Arnd Brummer, Chefredakteur von chrismon und Mitglied im Publizistischen Vorstand des Gemeinschaftswerks der Evangelischen Publizistik, verdeutlicht in seiner Rede den Zusammenhang zwischen Bildung und Bilder im eigenen Kopf und in der Welt, die widerum Realität erzeugen. Wer könnte aber besser ein Kinderbuch rezensieren als Kinder selbst? Junge Leserinnen und Leser des Literarischen Kinderquartetts der Buchhandlung "Sternschnuppe" in Hannover erzählen im Video "So finden Kinder 'Die Regeln des Sommers'", das bei der Verleihung gezeigt wird, welche Bilder über Macht und Ohnmacht ihnen gut gefallen, was sie berührt, zum Beispiel die Szenen: "Nie auf eine Schnecke fallen" oder "Nie eine rote Socke auf der Wäscheleine hängen lassen". Auch verraten sie, wem sie das Buch schenken würden.
Die Preisverleihung bildet zugleich den Auftakt zu der am 26. September 2014 um 19 Uhr eröffnenden Ausstellung "Kindheitsräume. Kindheitsträume" im Museum Angewandte Kunst, Frankfurt. Die Werke des aktuellen Preisträgers Shaun Tan und des norwegischen Illustrators Øyvind Torseter, Gewinner des Illustrationspreises 2012, werden dort gemeinsam mit Arbeiten des französischen Künstlerpaares Anouk Boisrobert und Louis Rigaud in einer einzigartigen Werkschau nicht nur für Kinder erlebbar gemacht.
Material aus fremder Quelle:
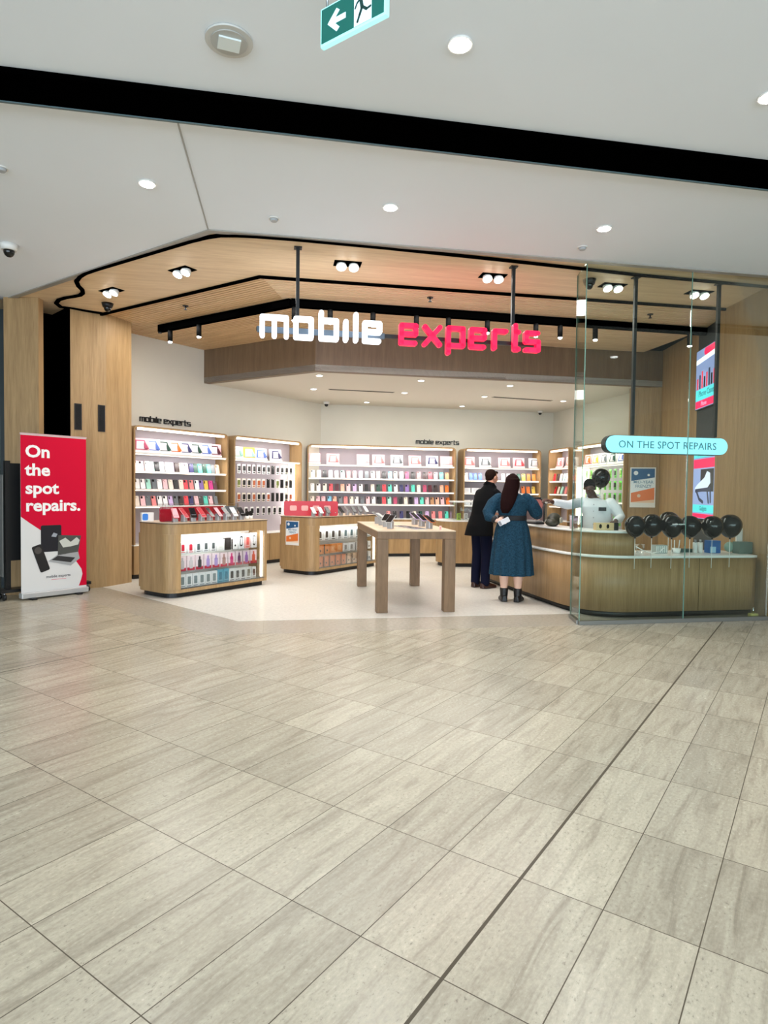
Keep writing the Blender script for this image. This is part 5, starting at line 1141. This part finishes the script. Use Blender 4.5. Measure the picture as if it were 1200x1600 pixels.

Der Illustrationspreis für Kinder- und Jugendbücher wurde zum zwölften Mal vom Gemeinschaftswerk der Evangelischen Publizistik (GEP) vergeben. Es werden Buchillustrationen prämiert, die ausdrucksstark sind, innere Bilder wachrufen und die Fantasie anregen, die der sichtbaren und unsichtbaren Wirklichkeit Gestalt verleihen und ein christliches Selbstverständnis im Sinne von Frieden, Gerechtigkeit und Bewahrung der Schöpfung anschaulich unterstützen. In diesem Jahr hatten sich 72 Verlage mit 199 Büchern um den Preis beworben. Das GEP ist die zentrale Medieneinrichtung der Evangelischen Kirche in Deutschland (EKD), ihrer Landeskirchen und Werke sowie der evangelischen Freikirchen.